Scholes, who is also a member of the Financial Services Council’s advice board, would like to see reforms that support advice businesses to produce simple, concise and streamlined client-facing documents.
“A big talking point around DBFO is simplification and Melinda’s session raised a number of questions around the length and complexity of advice documents, and all the fine print,” he said.
“Simplification would increase the likelihood of people reading documents and becoming more educated and informed, which [is] something that we all want to see.”
Next steps
A key objective of the summit is to create a forum for licensees, practice principals and super fund advice executives to engage policymakers and regulators and have their say in the formulation of policy settings that enable the advice profession to thrive.

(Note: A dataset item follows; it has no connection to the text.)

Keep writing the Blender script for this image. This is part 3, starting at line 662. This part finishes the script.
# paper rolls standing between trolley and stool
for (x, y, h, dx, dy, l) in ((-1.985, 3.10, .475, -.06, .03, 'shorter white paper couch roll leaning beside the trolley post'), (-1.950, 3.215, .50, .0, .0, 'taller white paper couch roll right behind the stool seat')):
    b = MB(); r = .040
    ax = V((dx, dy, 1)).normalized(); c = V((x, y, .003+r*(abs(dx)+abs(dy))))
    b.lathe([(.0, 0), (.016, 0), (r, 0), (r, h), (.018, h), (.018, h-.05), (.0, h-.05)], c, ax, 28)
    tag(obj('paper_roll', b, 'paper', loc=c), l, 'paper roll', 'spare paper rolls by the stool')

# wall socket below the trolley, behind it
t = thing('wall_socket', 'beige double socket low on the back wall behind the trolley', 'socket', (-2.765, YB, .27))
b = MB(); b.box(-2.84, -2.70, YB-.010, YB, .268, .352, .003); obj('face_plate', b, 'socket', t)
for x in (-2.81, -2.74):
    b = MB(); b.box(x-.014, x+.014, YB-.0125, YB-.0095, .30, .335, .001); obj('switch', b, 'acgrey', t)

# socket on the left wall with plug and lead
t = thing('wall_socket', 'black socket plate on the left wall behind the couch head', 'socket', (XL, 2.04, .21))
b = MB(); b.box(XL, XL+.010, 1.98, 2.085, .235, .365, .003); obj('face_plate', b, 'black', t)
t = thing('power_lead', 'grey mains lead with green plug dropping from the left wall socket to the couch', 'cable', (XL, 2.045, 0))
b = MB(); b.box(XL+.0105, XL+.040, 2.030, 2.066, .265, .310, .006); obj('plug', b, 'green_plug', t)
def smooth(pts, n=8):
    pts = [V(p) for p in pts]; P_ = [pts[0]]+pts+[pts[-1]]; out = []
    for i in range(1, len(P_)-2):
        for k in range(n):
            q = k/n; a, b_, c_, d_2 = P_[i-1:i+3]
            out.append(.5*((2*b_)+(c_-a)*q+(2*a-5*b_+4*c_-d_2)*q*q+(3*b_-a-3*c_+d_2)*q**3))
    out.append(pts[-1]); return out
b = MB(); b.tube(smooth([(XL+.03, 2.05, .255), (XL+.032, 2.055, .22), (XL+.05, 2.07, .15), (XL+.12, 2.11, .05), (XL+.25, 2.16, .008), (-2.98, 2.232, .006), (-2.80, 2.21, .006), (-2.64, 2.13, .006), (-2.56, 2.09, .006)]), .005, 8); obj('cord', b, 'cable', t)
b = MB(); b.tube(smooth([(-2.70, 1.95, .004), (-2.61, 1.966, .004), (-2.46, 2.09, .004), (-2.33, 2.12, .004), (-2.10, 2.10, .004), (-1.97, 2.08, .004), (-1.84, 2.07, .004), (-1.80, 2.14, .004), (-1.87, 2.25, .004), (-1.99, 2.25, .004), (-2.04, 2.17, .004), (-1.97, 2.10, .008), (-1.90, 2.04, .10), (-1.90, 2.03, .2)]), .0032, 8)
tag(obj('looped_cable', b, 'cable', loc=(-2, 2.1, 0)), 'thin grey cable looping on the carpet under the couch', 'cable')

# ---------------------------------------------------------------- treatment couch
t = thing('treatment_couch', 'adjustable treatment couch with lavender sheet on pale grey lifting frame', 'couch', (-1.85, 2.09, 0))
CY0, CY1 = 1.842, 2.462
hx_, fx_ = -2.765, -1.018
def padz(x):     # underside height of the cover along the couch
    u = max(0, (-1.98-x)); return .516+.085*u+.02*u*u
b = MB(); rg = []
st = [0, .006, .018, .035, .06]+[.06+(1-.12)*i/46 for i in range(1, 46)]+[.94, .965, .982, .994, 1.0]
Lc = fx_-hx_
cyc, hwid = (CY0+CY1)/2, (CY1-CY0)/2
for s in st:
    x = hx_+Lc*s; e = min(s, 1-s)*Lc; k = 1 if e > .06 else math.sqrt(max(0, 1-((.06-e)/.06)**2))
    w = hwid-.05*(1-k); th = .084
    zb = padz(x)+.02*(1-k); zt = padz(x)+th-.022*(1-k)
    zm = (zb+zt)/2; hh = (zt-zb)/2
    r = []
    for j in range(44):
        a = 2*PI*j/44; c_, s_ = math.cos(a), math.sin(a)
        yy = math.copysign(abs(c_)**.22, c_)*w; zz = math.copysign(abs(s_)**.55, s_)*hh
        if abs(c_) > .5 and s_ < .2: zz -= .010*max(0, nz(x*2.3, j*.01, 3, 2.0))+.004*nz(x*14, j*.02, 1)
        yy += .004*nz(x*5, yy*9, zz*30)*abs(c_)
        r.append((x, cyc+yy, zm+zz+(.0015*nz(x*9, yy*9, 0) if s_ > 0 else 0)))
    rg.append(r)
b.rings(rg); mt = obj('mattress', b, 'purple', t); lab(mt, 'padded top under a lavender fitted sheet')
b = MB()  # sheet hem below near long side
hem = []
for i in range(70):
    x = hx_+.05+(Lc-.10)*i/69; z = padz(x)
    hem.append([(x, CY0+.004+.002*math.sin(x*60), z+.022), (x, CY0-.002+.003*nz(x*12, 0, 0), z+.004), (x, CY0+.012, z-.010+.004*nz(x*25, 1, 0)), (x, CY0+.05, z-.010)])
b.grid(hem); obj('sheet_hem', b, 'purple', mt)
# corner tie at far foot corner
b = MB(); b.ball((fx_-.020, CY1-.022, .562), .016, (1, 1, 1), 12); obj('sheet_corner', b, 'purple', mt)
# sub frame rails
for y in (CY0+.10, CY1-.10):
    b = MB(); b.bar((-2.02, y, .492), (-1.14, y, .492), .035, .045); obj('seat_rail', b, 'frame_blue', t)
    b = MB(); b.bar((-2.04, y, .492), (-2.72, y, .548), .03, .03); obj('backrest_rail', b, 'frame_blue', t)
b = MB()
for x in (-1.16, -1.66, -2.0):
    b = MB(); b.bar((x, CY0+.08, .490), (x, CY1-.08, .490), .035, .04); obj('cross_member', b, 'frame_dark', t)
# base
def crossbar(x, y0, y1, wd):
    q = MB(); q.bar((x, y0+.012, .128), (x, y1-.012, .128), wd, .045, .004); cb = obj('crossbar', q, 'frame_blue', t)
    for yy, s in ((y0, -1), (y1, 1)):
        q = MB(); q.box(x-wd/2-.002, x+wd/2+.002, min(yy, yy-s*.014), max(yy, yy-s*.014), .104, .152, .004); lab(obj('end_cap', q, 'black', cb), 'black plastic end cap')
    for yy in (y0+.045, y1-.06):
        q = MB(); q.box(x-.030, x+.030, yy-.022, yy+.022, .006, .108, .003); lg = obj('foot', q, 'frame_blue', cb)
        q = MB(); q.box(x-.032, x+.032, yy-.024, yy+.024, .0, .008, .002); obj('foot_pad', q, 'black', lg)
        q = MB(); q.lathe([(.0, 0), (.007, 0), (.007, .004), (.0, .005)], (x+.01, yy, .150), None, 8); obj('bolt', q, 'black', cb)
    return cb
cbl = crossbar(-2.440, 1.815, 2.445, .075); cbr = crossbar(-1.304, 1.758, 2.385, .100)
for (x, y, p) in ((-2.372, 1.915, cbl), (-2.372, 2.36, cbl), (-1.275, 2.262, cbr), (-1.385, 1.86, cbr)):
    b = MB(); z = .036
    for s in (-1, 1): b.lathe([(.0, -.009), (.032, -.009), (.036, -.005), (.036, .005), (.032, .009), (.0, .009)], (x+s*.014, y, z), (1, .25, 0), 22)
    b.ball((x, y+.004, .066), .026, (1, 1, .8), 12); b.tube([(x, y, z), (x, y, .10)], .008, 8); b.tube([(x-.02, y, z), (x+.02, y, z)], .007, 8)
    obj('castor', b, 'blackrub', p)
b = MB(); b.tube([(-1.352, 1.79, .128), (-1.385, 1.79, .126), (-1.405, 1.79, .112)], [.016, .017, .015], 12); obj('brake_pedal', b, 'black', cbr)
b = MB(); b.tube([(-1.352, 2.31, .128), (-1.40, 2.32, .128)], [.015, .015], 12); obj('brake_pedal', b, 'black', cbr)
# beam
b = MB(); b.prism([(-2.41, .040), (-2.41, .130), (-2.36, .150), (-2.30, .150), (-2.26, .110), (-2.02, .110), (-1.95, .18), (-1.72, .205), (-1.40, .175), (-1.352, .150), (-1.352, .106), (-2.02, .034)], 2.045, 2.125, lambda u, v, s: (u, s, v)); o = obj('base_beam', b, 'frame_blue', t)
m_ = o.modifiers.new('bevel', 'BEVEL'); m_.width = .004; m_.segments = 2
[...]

However, attendees agreed that they didn’t need to wait for regulatory reform to take practical steps to boost productivity and increase their capacity to help more people.
Some of those actions included exploring alternative advice models, maximising the use of data, leveraging AI to drive practice efficiencies and promoting the value of advice and advice as a career path to attract more people to the profession.
The near-term test will be whether these initiatives translate into measurable efficiencies for advisers and a clearer pathway for new entrants, while policy reforms continue to move (or stall) in the background.
The summit highlighted the advice sector is at an inflection point: policy reform remains important, but progress can’t be outsourced to Canberra. The next chapter will be defined by how quickly the profession can simplify, collaborate, and use technology to lift capacity, so more Australians can access advice, while also strengthening the profession for the long term.